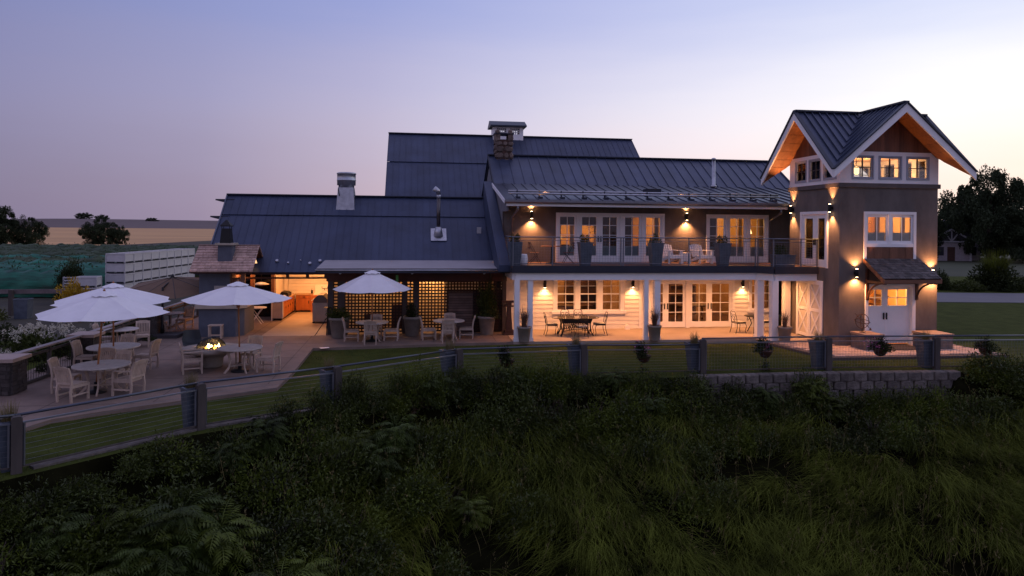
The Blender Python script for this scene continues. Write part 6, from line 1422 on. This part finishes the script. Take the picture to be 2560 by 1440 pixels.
for i, (px, w_, h_) in enumerate(((-728, 30, 9), (-697, 24, 7), (-612, 22, 6), (-470, 36, 6), (-408, 16, 3.5), (-318, 28, 4))):
    tree('broadleaf_tree', 'tiny dark %s on the distant ridge' % ('tree clump highest of the row', 'tree clump next to the highest one', 'round clump left of the middle', 'wide flat clump in the middle', 'speck right of the wide flat clump', 'long clump nearest the barn roof')[i], px, 1190, w_, h_*1.3, CR[i % 3], (10.2, 9.6, 6.6, 5.8, 4.8, 3.8)[i], .0, 'tree clumps on the distant ridge', rz=i)
# shrubs by the road and the small house
rs = [leafy_mesh('foliage', g_dark, 3200, (1, 1, 1), 30, .12, .5), leafy_mesh('foliage', g_mid, 2200, (1, 1, 1), 26, .13, .5), blade_mesh('plumes', g_grass, 500, 1.0, .7, .012, .4, .35)]
for x, y, w_, h_, k_, lb in ((37.2, 53.8, 2.1, 2.3, 0, 'big rounded shrub beside the road'), (34.4, 53.2, 1.4, 1.0, 1, 'low yellow green shrub left of the big rounded one'), (40.6, 55.0, 1.3, 1.2, 0, 'dark low shrub right of the big rounded one'), (33.0, 54.2, 1.2, 1.6, 0, 'dark shrub half hidden by the tower edge'), (39.2, 53.0, 1.0, .7, 1, 'lowest green shrub between road and lawn'), (43.0, 55.5, 1.6, 1.3, 0, 'dark shrub at the right edge beside the road')):
    o = ob('roadside_shrub', rs[k_], None); o.location = (x, y, -.12); o.scale = (w_, w_, h_); o.rotation_euler = (0, 0, x); tag(o, lb, 'shrub', 'shrubs beside the road')
o = ob('plume_grass', rs[2], None); o.location = (37.2, 53.8, .9); o.scale = (1.9, 1.9, 1.9); tag(o, 'pale plumes over the big roadside shrub', 'grass')
sh = thing('gabled_house', 'small dim house with white gable truss among the dark trees', 'house', (67.0, 108.0, -.1), -.1); sw_ = M('house_wall', (.30, .27, .29), .8)
MB().box(-5, 0, 0, 5, 7, 3.0).build('wall', sw_, sh); MB().prism([(-5.6, 2.9), (5.6, 2.9), (0, 6.2)], 'y', .2, 7.5).build('roof', M('house_roof', (.05, .05, .06), .8), sh); MB().box(-4.2, -2.4, 0, 2.4, 0, 2.7).build('porch', sw_, sh)
MB().prism([(-3.4, 2.9), (2.6, 2.9), (-.4, 4.5)], 'y', -2.2, .2).build('porch_roof', M('house_roof', (.05, .05, .06)), sh)
wt = M('house_trim', (.42, .42, .46), .6)
MB().bar((-3.7, -2.45, 2.85), (-.4, -2.45, 4.75), .12, .22).bar((2.9, -2.45, 2.85), (-.4, -2.45, 4.75), .12, .22).bar((-3.2, -2.45, 2.9), (2.4, -2.45, 2.9), .12, .22).bar((-.4, -2.45, 2.9), (-.4, -2.45, 4.5), .12, .18).bar((-.4, -2.45, 2.95), (-1.2, -2.45, 4.0), .1, .16).bar((-.4, -2.45, 2.95), (.4, -2.45, 4.0), .1, .16).build('gable_truss', wt, sh)
for x in (-3.3, 2.3, 5.6): MB().box(x-.12, -2.55, 0, x+.12, -2.3, 2.85).build('post', wt, sh)
MB().box(5.0, -2.5, 2.65, 8.6, -2.3, 2.8).build('porch_beam', wt, sh); MB().box(-1.0, -2.43, 0, .1, -2.4, 2.1).build('door', dark_wood, sh); MB().box(-2.6, -2.43, .8, -1.5, -2.4, 2.1).build('window', M('dark_pane', (.02, .02, .03), .1), sh); MB().box(3.0, -.03, .8, 4.4, 0, 2.1).build('window', M('dark_pane', (.02, .02, .03)), sh)

# ================================================================== THE DARK SLOPE
def pinnate_mesh(name, mat, fronds, length, pairs=9):
    Vs = []; Fs = []; off = 0
    for f in range(fronds):
        a = RNG.uniform(0, 2*PI); z0 = RNG.uniform(.2, 1.0)*length*1.3; r0 = RNG.uniform(0, .35)*length; el = RNG.uniform(.1, .9); ln = length*RNG.uniform(.6, 1.15)
        o = np.array([math.cos(a), math.sin(a), 0]); p = o*r0+np.array([0, 0, z0]); pts = []; d = o*math.cos(el)+np.array([0, 0, math.sin(el)])
        for i in range(pairs+1): pts.append(p.copy()); p = p+d*ln/pairs; d = d-np.array([0, 0, 1])*.13; d /= np.linalg.norm(d)
        pts = np.array(pts); t = np.gradient(pts, axis=0); t /= np.linalg.norm(t, axis=1, keepdims=True); side = np.cross(t, [0, 0, 1.0]); side /= np.linalg.norm(side, axis=1, keepdims=True)+1e-9
        b = np.concatenate([pts[1:], pts[1:]]); dr = np.concatenate([side[1:]*.85+t[1:]*.5, -side[1:]*.85+t[1:]*.5]); dr[:, 2] -= .25; up = np.cross(dr, np.concatenate([t[1:], t[1:]])); env = np.sin(np.linspace(.35, 2.9, pairs)); L_ = np.concatenate([env, env])*ln*.27*RNG.uniform(.85, 1.15, 2*pairs)
        V, F = np_leaves(b, unit(dr), unit(np.concatenate([side[1:], side[1:]])*0+np.array([0, 0, 1.0])+RNG.normal(size=(2*pairs, 3))*.15), L_, L_*.30); Vs.append(V); Fs.append(F+off); off += len(V)
        w_ = .006; R0 = np.stack([pts-side*w_, pts+side*w_], 1).reshape(-1, 3); i_ = np.arange(pairs)*2; Vs.append(R0); Fs.append(np.stack([i_, i_+1, i_+3, i_+2], 1)+off); off += len(R0)
    return np_mesh(name, np.concatenate(Vs), np.concatenate(Fs), mat)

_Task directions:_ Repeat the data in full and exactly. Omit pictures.

_Output below:_
The Blender Python script for this scene continues. Write part 6, from line 1422 on. This part finishes the script. Take the picture to be 2560 by 1440 pixels.
for i, (px, w_, h_) in enumerate(((-728, 30, 9), (-697, 24, 7), (-612, 22, 6), (-470, 36, 6), (-408, 16, 3.5), (-318, 28, 4))):
    tree('broadleaf_tree', 'tiny dark %s on the distant ridge' % ('tree clump highest of the row', 'tree clump next to the highest one', 'round clump left of the middle', 'wide flat clump in the middle', 'speck right of the wide flat clump', 'long clump nearest the barn roof')[i], px, 1190, w_, h_*1.3, CR[i % 3], (10.2, 9.6, 6.6, 5.8, 4.8, 3.8)[i], .0, 'tree clumps on the distant ridge', rz=i)
# shrubs by the road and the small house
rs = [leafy_mesh('foliage', g_dark, 3200, (1, 1, 1), 30, .12, .5), leafy_mesh('foliage', g_mid, 2200, (1, 1, 1), 26, .13, .5), blade_mesh('plumes', g_grass, 500, 1.0, .7, .012, .4, .35)]
for x, y, w_, h_, k_, lb in ((37.2, 53.8, 2.1, 2.3, 0, 'big rounded shrub beside the road'), (34.4, 53.2, 1.4, 1.0, 1, 'low yellow green shrub left of the big rounded one'), (40.6, 55.0, 1.3, 1.2, 0, 'dark low shrub right of the big rounded one'), (33.0, 54.2, 1.2, 1.6, 0, 'dark shrub half hidden by the tower edge'), (39.2, 53.0, 1.0, .7, 1, 'lowest green shrub between road and lawn'), (43.0, 55.5, 1.6, 1.3, 0, 'dark shrub at the right edge beside the road')):
    o = ob('roadside_shrub', rs[k_], None); o.location = (x, y, -.12); o.scale = (w_, w_, h_); o.rotation_euler = (0, 0, x); tag(o, lb, 'shrub', 'shrubs beside the road')
o = ob('plume_grass', rs[2], None); o.location = (37.2, 53.8, .9); o.scale = (1.9, 1.9, 1.9); tag(o, 'pale plumes over the big roadside shrub', 'grass')
sh = thing('gabled_house', 'small dim house with white gable truss among the dark trees', 'house', (67.0, 108.0, -.1), -.1); sw_ = M('house_wall', (.30, .27, .29), .8)
MB().box(-5, 0, 0, 5, 7, 3.0).build('wall', sw_, sh); MB().prism([(-5.6, 2.9), (5.6, 2.9), (0, 6.2)], 'y', .2, 7.5).build('roof', M('house_roof', (.05, .05, .06), .8), sh); MB().box(-4.2, -2.4, 0, 2.4, 0, 2.7).build('porch', sw_, sh)
MB().prism([(-3.4, 2.9), (2.6, 2.9), (-.4, 4.5)], 'y', -2.2, .2).build('porch_roof', M('house_roof', (.05, .05, .06)), sh)
wt = M('house_trim', (.42, .42, .46), .6)
MB().bar((-3.7, -2.45, 2.85), (-.4, -2.45, 4.75), .12, .22).bar((2.9, -2.45, 2.85), (-.4, -2.45, 4.75), .12, .22).bar((-3.2, -2.45, 2.9), (2.4, -2.45, 2.9), .12, .22).bar((-.4, -2.45, 2.9), (-.4, -2.45, 4.5), .12, .18).bar((-.4, -2.45, 2.95), (-1.2, -2.45, 4.0), .1, .16).bar((-.4, -2.45, 2.95), (.4, -2.45, 4.0), .1, .16).build('gable_truss', wt, sh)
for x in (-3.3, 2.3, 5.6): MB().box(x-.12, -2.55, 0, x+.12, -2.3, 2.85).build('post', wt, sh)
MB().box(5.0, -2.5, 2.65, 8.6, -2.3, 2.8).build('porch_beam', wt, sh); MB().box(-1.0, -2.43, 0, .1, -2.4, 2.1).build('door', dark_wood, sh); MB().box(-2.6, -2.43, .8, -1.5, -2.4, 2.1).build('window', M('dark_pane', (.02, .02, .03), .1), sh); MB().box(3.0, -.03, .8, 4.4, 0, 2.1).build('window', M('dark_pane', (.02, .02, .03)), sh)

# ================================================================== THE DARK SLOPE
def pinnate_mesh(name, mat, fronds, length, pairs=9):
    Vs = []; Fs = []; off = 0
    for f in range(fronds):
        a = RNG.uniform(0, 2*PI); z0 = RNG.uniform(.2, 1.0)*length*1.3; r0 = RNG.uniform(0, .35)*length; el = RNG.uniform(.1, .9); ln = length*RNG.uniform(.6, 1.15)
        o = np.array([math.cos(a), math.sin(a), 0]); p = o*r0+np.array([0, 0, z0]); pts = []; d = o*math.cos(el)+np.array([0, 0, math.sin(el)])
        for i in range(pairs+1): pts.append(p.copy()); p = p+d*ln/pairs; d = d-np.array([0, 0, 1])*.13; d /= np.linalg.norm(d)
        pts = np.array(pts); t = np.gradient(pts, axis=0); t /= np.linalg.norm(t, axis=1, keepdims=True); side = np.cross(t, [0, 0, 1.0]); side /= np.linalg.norm(side, axis=1, keepdims=True)+1e-9
        b = np.concatenate([pts[1:], pts[1:]]); dr = np.concatenate([side[1:]*.85+t[1:]*.5, -side[1:]*.85+t[1:]*.5]); dr[:, 2] -= .25; up = np.cross(dr, np.concatenate([t[1:], t[1:]])); env = np.sin(np.linspace(.35, 2.9, pairs)); L_ = np.concatenate([env, env])*ln*.27*RNG.uniform(.85, 1.15, 2*pairs)
        V, F = np_leaves(b, unit(dr), unit(np.concatenate([side[1:], side[1:]])*0+np.array([0, 0, 1.0])+RNG.normal(size=(2*pairs, 3))*.15), L_, L_*.30); Vs.append(V); Fs.append(F+off); off += len(V)
        w_ = .006; R0 = np.stack([pts-side*w_, pts+side*w_], 1).reshape(-1, 3); i_ = np.arange(pairs)*2; Vs.append(R0); Fs.append(np.stack([i_, i_+1, i_+3, i_+2], 1)+off); off += len(R0)
    return np_mesh(name, np.concatenate(Vs), np.concatenate(Fs), mat)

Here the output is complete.